Waking up again

It is always amazing for me to sit in a meeting, where someone is either coming back or is new. In any event once again I get to sit in a meeting, where others are trying to help save them. That was today again.

Every time we have these meetings, I’m sure that others like myself are swept up with thinking how it was for each one of us in the beginning. I definitely know as I sit there, what it was like for me. I know, just before I came in, I was crushed in despair. I couldn’t go on. I knew nothing about alcoholism, at the time. I also knew nothing about AA. But I was saved by a friend, who had heard about AA, and he gave me hope.

Hope was the first thing I was given. It saved my life and helped get me sober.
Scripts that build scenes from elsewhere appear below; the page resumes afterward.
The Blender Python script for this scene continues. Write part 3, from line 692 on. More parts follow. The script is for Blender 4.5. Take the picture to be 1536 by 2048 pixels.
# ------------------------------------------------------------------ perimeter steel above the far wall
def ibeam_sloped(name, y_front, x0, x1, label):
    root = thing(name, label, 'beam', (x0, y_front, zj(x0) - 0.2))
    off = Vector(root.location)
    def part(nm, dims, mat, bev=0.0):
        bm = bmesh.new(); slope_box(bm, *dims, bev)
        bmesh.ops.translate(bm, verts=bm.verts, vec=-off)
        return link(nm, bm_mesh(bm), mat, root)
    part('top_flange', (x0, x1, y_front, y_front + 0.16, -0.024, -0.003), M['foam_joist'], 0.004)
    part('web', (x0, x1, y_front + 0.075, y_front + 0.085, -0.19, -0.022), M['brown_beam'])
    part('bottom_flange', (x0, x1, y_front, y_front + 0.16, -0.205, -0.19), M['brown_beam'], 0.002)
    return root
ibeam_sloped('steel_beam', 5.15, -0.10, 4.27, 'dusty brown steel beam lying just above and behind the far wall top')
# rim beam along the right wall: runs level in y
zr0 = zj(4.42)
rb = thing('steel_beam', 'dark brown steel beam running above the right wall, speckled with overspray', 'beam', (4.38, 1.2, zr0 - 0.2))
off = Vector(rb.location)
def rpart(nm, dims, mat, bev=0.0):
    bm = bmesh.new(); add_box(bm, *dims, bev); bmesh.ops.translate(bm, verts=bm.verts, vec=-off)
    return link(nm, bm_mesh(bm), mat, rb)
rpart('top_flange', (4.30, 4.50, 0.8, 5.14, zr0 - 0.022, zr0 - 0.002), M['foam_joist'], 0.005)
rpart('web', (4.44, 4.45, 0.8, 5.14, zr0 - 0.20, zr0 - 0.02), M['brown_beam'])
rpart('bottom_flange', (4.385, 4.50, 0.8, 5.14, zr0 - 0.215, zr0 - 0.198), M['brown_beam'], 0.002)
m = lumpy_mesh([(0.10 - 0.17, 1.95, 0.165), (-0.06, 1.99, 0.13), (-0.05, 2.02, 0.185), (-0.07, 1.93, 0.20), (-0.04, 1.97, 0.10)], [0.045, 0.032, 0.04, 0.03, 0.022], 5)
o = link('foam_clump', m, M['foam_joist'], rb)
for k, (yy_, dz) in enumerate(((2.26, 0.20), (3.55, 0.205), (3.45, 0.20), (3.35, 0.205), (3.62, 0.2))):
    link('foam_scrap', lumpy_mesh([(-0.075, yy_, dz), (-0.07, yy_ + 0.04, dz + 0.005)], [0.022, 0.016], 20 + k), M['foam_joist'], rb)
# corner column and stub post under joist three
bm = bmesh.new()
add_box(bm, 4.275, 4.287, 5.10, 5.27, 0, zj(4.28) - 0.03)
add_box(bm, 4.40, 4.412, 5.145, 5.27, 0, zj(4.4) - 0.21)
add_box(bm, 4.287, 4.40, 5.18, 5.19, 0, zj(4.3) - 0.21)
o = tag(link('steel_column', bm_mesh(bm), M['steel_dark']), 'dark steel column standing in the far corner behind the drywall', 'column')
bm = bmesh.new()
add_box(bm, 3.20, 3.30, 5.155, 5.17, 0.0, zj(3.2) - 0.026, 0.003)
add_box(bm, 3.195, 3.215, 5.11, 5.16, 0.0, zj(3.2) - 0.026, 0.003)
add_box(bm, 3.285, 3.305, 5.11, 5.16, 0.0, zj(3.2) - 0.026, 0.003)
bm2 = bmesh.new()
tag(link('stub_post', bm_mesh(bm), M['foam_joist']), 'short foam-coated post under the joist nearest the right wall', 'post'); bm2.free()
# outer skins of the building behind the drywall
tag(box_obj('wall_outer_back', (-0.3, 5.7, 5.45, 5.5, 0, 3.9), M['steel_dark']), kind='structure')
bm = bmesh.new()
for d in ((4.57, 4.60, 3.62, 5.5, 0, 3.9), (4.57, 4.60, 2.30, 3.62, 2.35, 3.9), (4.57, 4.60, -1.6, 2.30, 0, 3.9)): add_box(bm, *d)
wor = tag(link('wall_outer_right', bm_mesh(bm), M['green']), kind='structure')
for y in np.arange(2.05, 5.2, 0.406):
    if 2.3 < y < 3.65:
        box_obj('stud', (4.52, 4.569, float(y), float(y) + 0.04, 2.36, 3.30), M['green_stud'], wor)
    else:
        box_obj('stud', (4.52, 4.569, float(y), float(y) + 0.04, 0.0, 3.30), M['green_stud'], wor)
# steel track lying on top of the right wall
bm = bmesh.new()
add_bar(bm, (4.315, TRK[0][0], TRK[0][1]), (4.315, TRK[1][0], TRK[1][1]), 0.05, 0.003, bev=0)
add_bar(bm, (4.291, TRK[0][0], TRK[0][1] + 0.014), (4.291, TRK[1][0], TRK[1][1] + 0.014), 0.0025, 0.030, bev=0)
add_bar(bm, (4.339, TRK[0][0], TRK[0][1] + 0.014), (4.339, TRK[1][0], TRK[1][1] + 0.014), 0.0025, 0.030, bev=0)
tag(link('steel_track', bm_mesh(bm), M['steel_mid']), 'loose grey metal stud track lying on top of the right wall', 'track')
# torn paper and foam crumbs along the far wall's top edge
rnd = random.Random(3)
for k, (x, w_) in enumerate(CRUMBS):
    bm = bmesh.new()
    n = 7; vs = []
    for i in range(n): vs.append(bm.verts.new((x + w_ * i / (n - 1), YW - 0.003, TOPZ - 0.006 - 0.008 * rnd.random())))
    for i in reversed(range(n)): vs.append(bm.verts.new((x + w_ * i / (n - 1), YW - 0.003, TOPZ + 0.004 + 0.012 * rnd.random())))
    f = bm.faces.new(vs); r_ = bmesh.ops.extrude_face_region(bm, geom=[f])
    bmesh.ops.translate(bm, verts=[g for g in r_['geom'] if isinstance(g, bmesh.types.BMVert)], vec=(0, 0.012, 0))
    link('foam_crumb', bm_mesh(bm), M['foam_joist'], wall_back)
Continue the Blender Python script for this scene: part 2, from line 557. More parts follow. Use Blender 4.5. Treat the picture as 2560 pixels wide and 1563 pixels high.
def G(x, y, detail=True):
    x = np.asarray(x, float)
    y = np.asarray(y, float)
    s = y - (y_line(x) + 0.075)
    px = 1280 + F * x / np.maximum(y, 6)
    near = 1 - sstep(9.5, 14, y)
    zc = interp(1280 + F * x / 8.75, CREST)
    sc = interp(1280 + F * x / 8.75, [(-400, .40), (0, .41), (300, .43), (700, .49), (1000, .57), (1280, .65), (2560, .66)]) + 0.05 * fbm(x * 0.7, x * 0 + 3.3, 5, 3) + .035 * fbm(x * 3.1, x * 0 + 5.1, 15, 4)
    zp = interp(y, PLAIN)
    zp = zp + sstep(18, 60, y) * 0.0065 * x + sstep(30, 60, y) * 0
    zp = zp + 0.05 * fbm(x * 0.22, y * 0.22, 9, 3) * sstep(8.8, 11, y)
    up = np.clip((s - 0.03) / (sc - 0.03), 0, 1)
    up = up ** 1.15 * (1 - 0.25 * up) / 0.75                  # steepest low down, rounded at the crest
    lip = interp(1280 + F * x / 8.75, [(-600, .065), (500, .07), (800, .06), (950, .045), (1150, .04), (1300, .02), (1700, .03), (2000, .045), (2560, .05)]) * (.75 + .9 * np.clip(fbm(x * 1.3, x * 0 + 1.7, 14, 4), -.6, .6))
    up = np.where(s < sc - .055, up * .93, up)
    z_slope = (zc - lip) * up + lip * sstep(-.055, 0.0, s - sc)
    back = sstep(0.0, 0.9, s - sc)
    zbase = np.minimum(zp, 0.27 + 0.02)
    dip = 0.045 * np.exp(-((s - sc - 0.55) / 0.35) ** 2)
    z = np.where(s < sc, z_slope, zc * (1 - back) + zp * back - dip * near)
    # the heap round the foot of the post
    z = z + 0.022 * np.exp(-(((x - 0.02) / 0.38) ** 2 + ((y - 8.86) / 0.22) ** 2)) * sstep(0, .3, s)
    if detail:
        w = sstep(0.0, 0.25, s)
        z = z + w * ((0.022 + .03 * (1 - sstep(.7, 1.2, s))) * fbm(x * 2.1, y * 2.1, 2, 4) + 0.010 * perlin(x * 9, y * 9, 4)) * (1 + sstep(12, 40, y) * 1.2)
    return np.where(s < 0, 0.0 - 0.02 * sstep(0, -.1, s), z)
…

Because I had hope, I prayed to the God of my understanding and begged Him to remove the alcohol, and I would do whatever he wanted me to do. The alcohol was taken away and I entered the program.

I wish I could get others to do the same. Not only give up and come in, but to do what we all needed to do. To get a sponsor, who could direct us and show us what we had to step up and do what is required of us. To learn to shut up and listen. At least that’s what I was told to do in the beginning. And I stayed and did just that.

I looked at the person today and really didn’t know if they were following us. So, I told them what I had learned over time in here. How many alcoholics I know, who went back out and drank and died. Quite a lot over the time in here. I just hoped it would open their eyes and their thinking. To show them what awaits them, if they go back out again. But who knows. I know I don’t.

I’m just so glad that I have been given sobriety. I know, as I sit here, that I’m going to think about staying sober a day at a time. Hopefully I am grateful for all I have been given and want to thank my Higher Power, my old sponsor, and all those who have helped me through my time in here. Thanks.